REQUIREMENTS
Repeat the material exactly from its first line to the line that includes "random.seed(7); rng = np.random.default_rng(11)". Skip pictures.
## BEGIN
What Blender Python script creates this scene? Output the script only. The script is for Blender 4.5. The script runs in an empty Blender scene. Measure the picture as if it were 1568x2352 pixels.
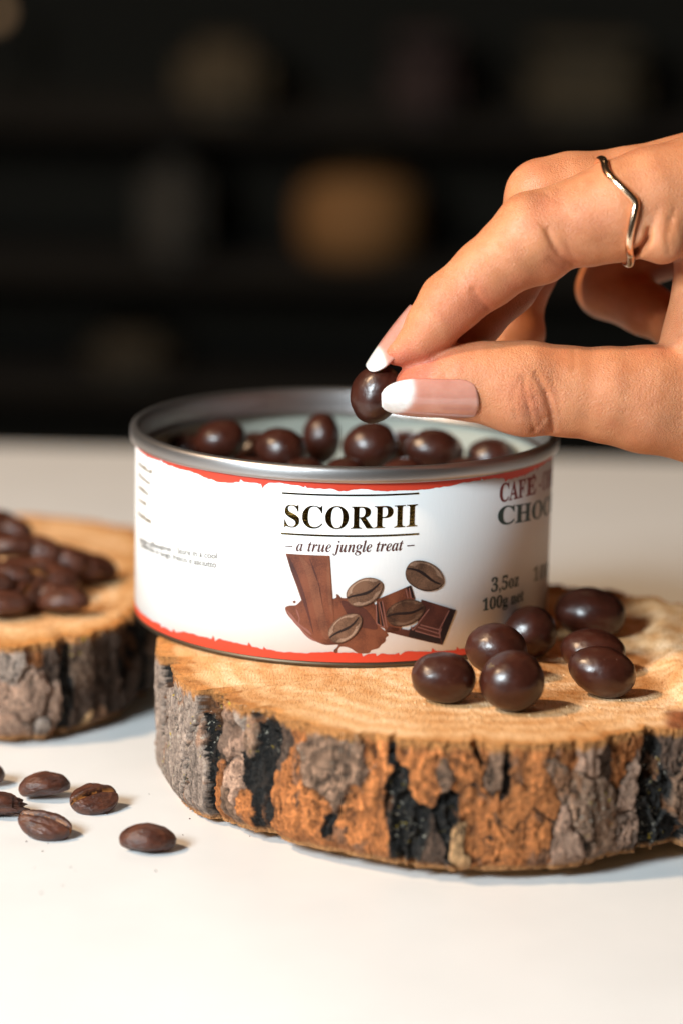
import bpy, bmesh, math, random
import numpy as np
from mathutils import Vector, Matrix, Euler
R = math.radians
SC = bpy.context.scene
COL = SC.collection
S = 0.01                       # everything below is written in centimetres
random.seed(7); rng = np.random.default_rng(11)

# ------------------------------------------------------------------ camera
PITCH, ROLL, FPX = 0.2190, 0.0227, 6121.6          # FPX: focal length in pixels of a 1568 px wide picture
CAM = np.array([-0.03, -56.68, 17.69])
_f = np.array([0, math.cos(PITCH), -math.sin(PITCH)])
_r0 = np.array([1., 0, 0]); _u0 = np.cross(_r0, _f)
_r = _r0*math.cos(ROLL) + _u0*math.sin(ROLL)
_u = _u0*math.cos(ROLL) - _r0*math.sin(ROLL)
cam = bpy.data.cameras.new('camera'); camo = bpy.data.objects.new('camera', cam); COL.objects.link(camo)
M = Matrix(((_r[0], _u[0], -_f[0]), (_r[1], _u[1], -_f[1]), (_r[2], _u[2], -_f[2]))).to_4x4()
M.translation = Vector(CAM*S); camo.matrix_world = M
cam.sensor_fit = 'VERTICAL'; cam.sensor_height = 36; cam.sensor_width = 24
cam.lens = 36*FPX/2352
cam.clip_start = 0.02; cam.clip_end = 50
cam.dof.use_dof = True
cam.dof.focus_distance = float(np.dot(np.array([0.4, -4.55, 6.8])-CAM, _f))*S
cam.dof.aperture_fstop = 6.6
SC.camera = camo

# ------------------------------------------------------------------ light
w = bpy.data.worlds.new('World'); SC.world = w; w.use_nodes = True
bg = w.node_tree.nodes['Background']
bg.inputs[0].default_value = (1.0, 0.74, 0.52, 1); bg.inputs[1].default_value = 0.022
def area(name, az, el, dist, size, size_y, power, col, target=(1.5, -4, 4)):
    """az: degrees to the left of the camera's side of the table, el: height above the table"""
    t = np.array(target, float)
    p = t + dist*np.array([-math.sin(R(az))*math.cos(R(el)), -math.cos(R(az))*math.cos(R(el)), math.sin(R(el))])
    l = bpy.data.lights.new(name, 'AREA'); l.shape = 'RECTANGLE'; l.size = size*S; l.size_y = size_y*S
    l.energy = power; l.color = col
    o = bpy.data.objects.new(name, l); COL.objects.link(o); o.location = Vector(p*S)
    o.rotation_euler = Vector(t-p).to_track_quat('-Z', 'Y').to_euler()
    return o
area('white_panel_lamp', 40, 27, 80, 20, 20, 10.4, (0.82, 0.94, 1.0))
area('warm_ceiling_lamp', 72, 46, 210, 12, 12, 38, (1.0, 0.69, 0.43))
SC.view_settings.view_transform = 'Standard'; SC.view_settings.look = 'None'
SC.view_settings.exposure = 0.0; SC.view_settings.gamma = 1
SC.cycles.use_denoising = True
try: SC.cycles.denoiser = 'OPENIMAGEDENOISE'
except Exception: pass

# ------------------------------------------------------------------ helpers
def ray(px, py): return _f + _r*(px-784)/FPX - _u*(py-1176)/FPX
def P(px, py, Y):
    r = ray(px, py); return CAM + r*((Y-CAM[1])/r[1])
def Pz(px, py, z):
    r = ray(px, py); return CAM + r*((z-CAM[2])/r[2])
def proj(p):
    d = np.asarray(p, float)-CAM; k = d@_f
    return np.array([784+FPX*(d@_r)/k, 1176-FPX*(d@_u)/k])

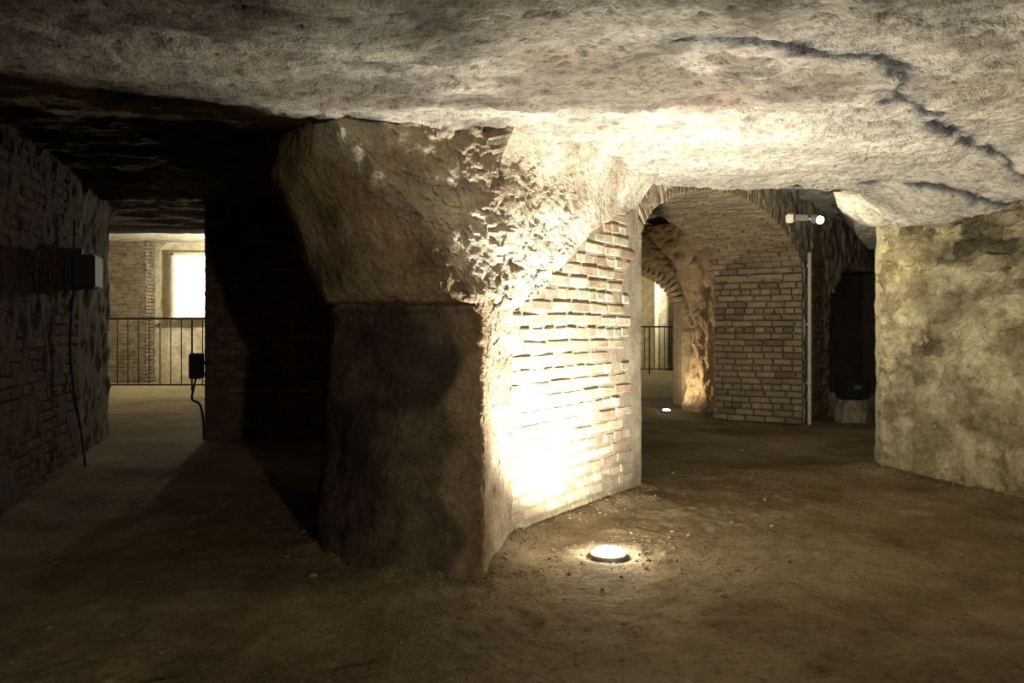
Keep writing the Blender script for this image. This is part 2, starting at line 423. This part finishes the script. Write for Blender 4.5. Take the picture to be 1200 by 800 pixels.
mb = MB()
def wmask(s, z): return not inell(s, z, 0.08) and not door(s, z)
def wcol(s, z):
    if s > 9.0 and z < 2.2: return (.045, .035, .027)  # far door jamb near-black: doorway's shade painted into the colour
    if z > 2.0 or s > 5.5: return mixc((0.34, 0.29, 0.21), (0.48, 0.43, 0.33), sm(-.3, .3, fbm(s*2, z*2)))
    return (0.26, 0.215, 0.15)
slab(mb, G, D, NN, 0.0, 10.0, -0.1, 3.1, 1.1, wmask, wcol, cell=0.06, amp=0.018)
brick_face(mb, G, D, NN, 4.45, 5.75, 0, 2.05, lambda s, z: not inell(s, z, .2) and not door(s, z), tan_brick)
brick_face(mb, G+D*4.44, -NN, -D, 0, 1.1, 0, 1.76, lambda s, z: True, tan_brick)
brick_face(mb, G-NN*1.1, D, -NN, 4.45, 5.75, 0, 2.05, lambda s, z: not inell(s, z, .2), tan_brick)
def arch_bricks(mb, O, D_, N_, sc, a, zc, ri, depth, colf, ring=0.2, lay=0.11):
    th = 0.0; pts = []
    while th < math.pi:
        ds = math.hypot(a*math.sin(th), ri*math.cos(th))
        dth = 0.078/ds
        pts.append((th+dth/2)); th += dth
    for i, t in enumerate(pts):
        P = D_*(sc+a*math.cos(t)) + ZUP*(zc+ri*math.sin(t))
        tan = (D_*(-a*math.sin(t))+ZUP*(ri*math.cos(t))).normalized()
        nor = (D_*(math.cos(t)/a)+ZUP*(math.sin(t)/ri)).normalized()
        dd = 0.0; first = True
        while dd < depth:
            w = (0.11 if (i % 2 and first) else 0.225)
            w = min(w, depth-dd)
            h = ring if (first or dd+w > depth-0.01) else lay
            c = O+P+nor*(h/2-0.01*R())-N_*(dd+w/2-0.012*R())
            hexa(mb, c, tan, N_, nor, 0.034, w/2-0.005, h/2, colf(0, 0), 0.004)
            dd += w; first = False
arch_bricks(mb, G, D, NN, SC, A, ZC, RI, 1.1, lambda s, z: mixc(tan_brick(s, z), (0.42, 0.34, 0.22), .2))
mb.build('wall_arch', M_BRICK)

# second arch beyond
mb = MB()
O2 = Vector((-1.2, 11.4, 0)); X = Vector((1, 0, 0)); NY = Vector((0, -1, 0))
def in2(s, z, ex):
    if z < 1.55: return abs(s-2.1) < 1.55+ex
    return ((s-2.1)/(1.55+ex))**2+((z-1.55)/(0.62+ex))**2 < 1
slab(mb, O2, X, NY, -1.5, 4.74, -0.1, 3.1, 0.6, lambda s, z: not in2(s, z, .08), lambda s, z: (.4, .32, .2), cell=.06, amp=.02)
brick_face(mb, O2, X, NY, 0, 4.7, 0, 3.0, lambda s, z: not in2(s, z, .2) and nz(s*2, z*2, 5) < .35, tan_brick, prot=.02)
arch_bricks(mb, O2, X, NY, 2.1, 1.55, 1.55, .62, .6, lambda s, z: mixc((.42, .33, .2), (.5, .4, .26), R()))
mb.build('wall_inner_arch', M_BRICK)

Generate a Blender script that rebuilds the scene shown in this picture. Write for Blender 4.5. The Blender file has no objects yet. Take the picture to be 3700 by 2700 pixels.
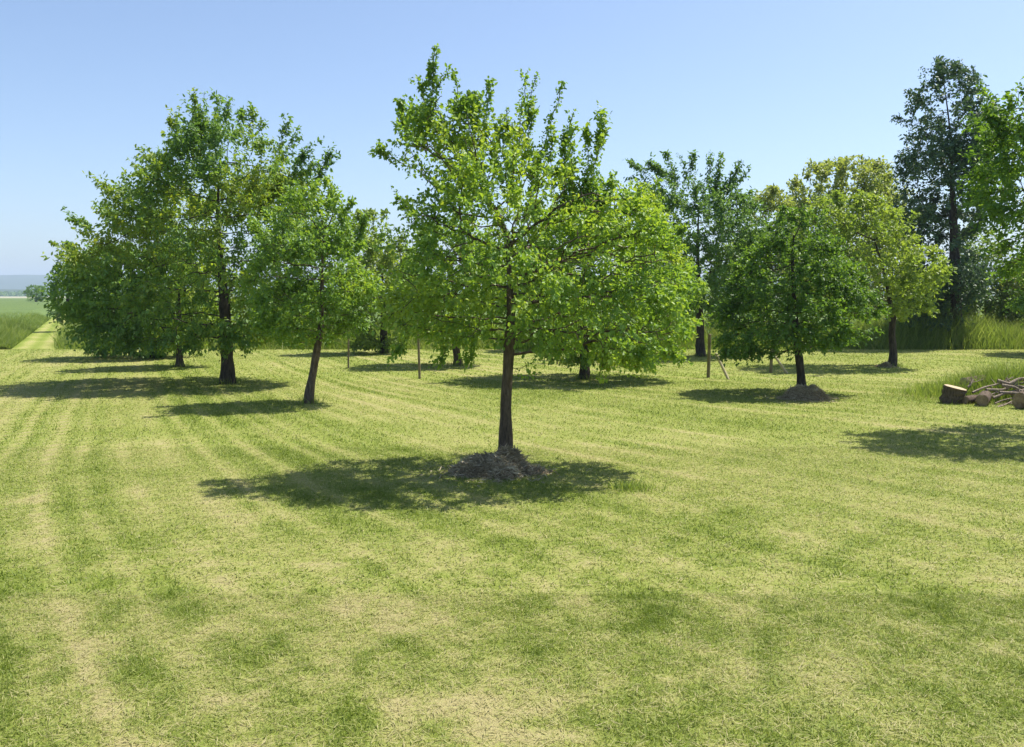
import bpy, math
import numpy as np
from mathutils import Vector

scene = bpy.context.scene
COL = scene.collection
R = math.radians

# ------------------------------------------------------------------ camera
CAM_H, FPX, HOR, PW, PH = 1.6, 1900.0, 653.0, 2264.0, 1652.0
PITCH = math.atan((PH / 2 - HOR) / FPX)
cam_d = bpy.data.cameras.new("camera")
cam_d.sensor_width = 36.0
cam_d.lens = 36.0 * FPX / PW
cam_d.clip_start = 0.05
cam_d.clip_end = 20000
cam = bpy.data.objects.new("camera", cam_d)
cam.location = (0, 0, CAM_H)
cam.rotation_euler = (math.pi / 2 - PITCH, 0, 0)
COL.objects.link(cam)
scene.camera = cam

# ------------------------------------------------------------------ light
SUN = Vector((0.47, 0.27, 1.0)).normalized()
EL = math.asin(SUN.z)
AZ = math.atan2(SUN.x, SUN.y)
world = bpy.data.worlds.new("World")
scene.world = world
world.use_nodes = True
wn = world.node_tree
wn.nodes.clear()
sky = wn.nodes.new("ShaderNodeTexSky")
sky.sky_type = 'NISHITA'
sky.sun_disc = False
sky.sun_elevation = EL
sky.sun_rotation = AZ
sky.altitude = 100
sky.air_density = 0.85
sky.dust_density = 1.4
sky.ozone_density = 2.4
bg = wn.nodes.new("ShaderNodeBackground")
bg.inputs[1].default_value = 0.1
wo = wn.nodes.new("ShaderNodeOutputWorld")
wn.links.new(sky.outputs[0], bg.inputs[0])
wn.links.new(bg.outputs[0], wo.inputs[0])

sun_d = bpy.data.lights.new("sun", 'SUN')
sun_d.energy = 4.4
sun_d.angle = R(0.5)
sun_d.color = (1.0, 0.95, 0.86)
sun = bpy.data.objects.new("sun", sun_d)
sun.rotation_euler = SUN.to_track_quat('Z', 'Y').to_euler()
sun.location = (20, 12, 40)
COL.objects.link(sun)

scene.view_settings.view_transform = 'Standard'
scene.view_settings.look = 'None'
scene.view_settings.exposure = 1.0
scene.view_settings.gamma = 1.0
scene.render.engine = 'CYCLES'
scene.cycles.use_denoising = True
scene.cycles.max_bounces = 6
scene.cycles.diffuse_bounces = 4
scene.cycles.glossy_bounces = 2
scene.cycles.transmission_bounces = 4
scene.cycles.volume_bounces = 0
scene.cycles.sample_clamp_indirect = 4.0

# ------------------------------------------------------------------ helpers
def ray(px, py):
    cx, cy = (px - PW / 2) / FPX, (PH / 2 - py) / FPX
    c, s = math.cos(PITCH), math.sin(PITCH)
    return np.array([cx, c + s * cy, -s + c * cy])

def gp(px, py, z=0.0):
    """point of the ground that a spot of the photograph shows"""
    d = ray(px, py)
    t = (z - CAM_H) / d[2]
    return np.array([0, 0, CAM_H]) + d * t

def at(px, py, Y):
    d = ray(px, py)
    return np.array([0, 0, CAM_H]) + d * (Y / d[1])

def hash01(ix, iy, iz, seed=0):
    n = (ix.astype(np.int64) * 374761393 + iy.astype(np.int64) * 668265263
         + iz.astype(np.int64) * 2147483647 + seed * 1274126177) & 0xFFFFFFFF
    n = ((n ^ (n >> 13)) * 1274126177) & 0xFFFFFFFF
    n = n ^ (n >> 16)
    return (n & 0xFFFFFF) / float(0xFFFFFF)

def noise(p, seed=0):
    """value noise, p (n,3) -> 0..1"""
    i = np.floor(p)
    f = p - i
    f = f * f * (3 - 2 * f)
    i = i.astype(np.int64)
    out = 0
    for dx in (0, 1):
        for dy in (0, 1):
            for dz in (0, 1):
                w = ((f[:, 0] if dx else 1 - f[:, 0]) * (f[:, 1] if dy else 1 - f[:, 1])
                     * (f[:, 2] if dz else 1 - f[:, 2]))
                out = out + w * hash01(i[:, 0] + dx, i[:, 1] + dy, i[:, 2] + dz, seed)
    return out

def fbm2(x, y, freq, seed=0, octv=4):
    a, s, t = 0.5, 0, 0
    for k in range(octv):
        p = np.stack([x * freq + 17.3 * k, y * freq - 9.1 * k, np.full_like(x, 3.7 * k)], 1)
        s = s + a * noise(p, seed + k)
        t += a
        a *= 0.55
        freq *= 2.1
    return s / t

def nrm(v):
    return v / np.maximum(np.linalg.norm(v, axis=-1, keepdims=True), 1e-9)

def new_mesh(name, V, F, k, mat, attrs=None, smooth=False):
    """V (n,3); F (m,k) index array"""
    V = np.asarray(V, np.float32)
    F = np.asarray(F, np.int32)
    me = bpy.data.meshes.new(name)
    me.vertices.add(len(V))
    me.vertices.foreach_set("co", V.ravel())
    me.loops.add(F.size)
    me.loops.foreach_set("vertex_index", F.ravel())
    me.polygons.add(len(F))
    me.polygons.foreach_set("loop_start", np.arange(0, F.size, k, dtype=np.int32))
    if smooth:
        me.polygons.foreach_set("use_smooth", np.ones(len(F), bool))
    for an, av in (attrs or {}).items():
        a = me.attributes.new(an, 'FLOAT', 'POINT')
        a.data.foreach_set("value", np.asarray(av, np.float32))
    me.update(calc_edges=True)
    me.validate()
    if mat:
        me.materials.append(mat)
    return me

def obj(name, me, parent=None, loc=(0, 0, 0)):
    o = bpy.data.objects.new(name, me)
    o.location = loc
    if parent:
        o.parent = parent
    COL.objects.link(o)
    return o

def tag(o, label, cat, group=None):
    o['label'] = label
    o['category'] = cat
    if group:
        o['group'] = group
    return o

def kind(o, k):
    o['kind'] = k
    return o

def empty(name, loc):
    o = bpy.data.objects.new(name, None)
    o.empty_display_size = 0.2
    o.location = loc
    COL.objects.link(o)
    return o

class NT:
    def __init__(s, name):
        s.m = bpy.data.materials.new(name)
        s.m.use_nodes = True
        s.t = s.m.node_tree
        s.t.nodes.clear()
        s.out = s.t.nodes.new("ShaderNodeOutputMaterial")
    def n(s, typ, **kw):
        nd = s.t.nodes.new(typ)
        for k_, v in kw.items():
            setattr(nd, k_, v)
        return nd
    def l(s, a, b):
        s.t.links.new(a, b)
    def attr(s, name):
        return s.n("ShaderNodeAttribute", attribute_name=name).outputs['Fac']
    def noise(s, scale, detail=3, rough=0.55, vec=None):
        nd = s.n("ShaderNodeTexNoise")
        nd.inputs['Scale'].default_value = scale
        nd.inputs['Detail'].default_value = detail
        nd.inputs['Roughness'].default_value = rough
        s.l(vec if vec else s.n("ShaderNodeTexCoord").outputs['Object'], nd.inputs['Vector'])
        return nd.outputs['Fac']
    def math(s, op, a, b):
        nd = s.n("ShaderNodeMath", operation=op)
        for i, v in enumerate((a, b)):
            if isinstance(v, (int, float)):
                nd.inputs[i].default_value = v
            else:
                s.l(v, nd.inputs[i])
        return nd.outputs[0]
    def ramp(s, fac, stops):
        nd = s.n("ShaderNodeValToRGB")
        el = nd.color_ramp.elements
        while len(el) < len(stops):
            el.new(0.5)
        for e, (p, c) in zip(el, stops):
            e.position = p
            e.color = (*c, 1)
        s.l(fac, nd.inputs[0])
        return nd.outputs[0]
    def bump(s, h, strength, dist):
        nd = s.n("ShaderNodeBump")
        nd.inputs['Strength'].default_value = strength
        nd.inputs['Distance'].default_value = dist
        s.l(h, nd.inputs['Height'])
        return nd.outputs[0]
    def mul(s, col, c):
        nd = s.n("ShaderNodeMix", data_type='RGBA', blend_type='MULTIPLY')
        nd.inputs[0].default_value = 1.0
        s.l(col, nd.inputs[6])
        nd.inputs[7].default_value = (*c, 1)
        return nd.outputs[2]
    def principled(s, col, rough=0.8, spec=0.3, normal=None):
        nd = s.n("ShaderNodeBsdfPrincipled")
        if isinstance(col, tuple):
            nd.inputs['Base Color'].default_value = (*col, 1)
        else:
            s.l(col, nd.inputs['Base Color'])
        nd.inputs['Roughness'].default_value = rough
        nd.inputs['Specular IOR Level'].default_value = spec
        if normal:
            s.l(normal, nd.inputs['Normal'])
        return nd.outputs[0]
    def done(s, sh):
        s.l(sh, s.out.inputs['Surface'])
        return s.m
    def leafy(s, col, tcol, mixf, rough, spec):
        p = s.principled(col, rough, spec)
        t = s.n("ShaderNodeBsdfTranslucent")
        s.l(tcol, t.inputs['Color'])
        mx = s.n("ShaderNodeMixShader")
        mx.inputs[0].default_value = mixf
        s.l(p, mx.inputs[1])
        s.l(t.outputs[0], mx.inputs[2])
        return s.done(mx.outputs[0])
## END
OUTPUT OF THE EXERCISE
What Blender Python script creates this scene? Output the script only. The script is for Blender 4.5. The script runs in an empty Blender scene. Measure the picture as if it were 1568x2352 pixels.
import bpy, bmesh, math, random
import numpy as np
from mathutils import Vector, Matrix, Euler
R = math.radians
SC = bpy.context.scene
COL = SC.collection
S = 0.01                       # everything below is written in centimetres
random.seed(7); rng = np.random.default_rng(11)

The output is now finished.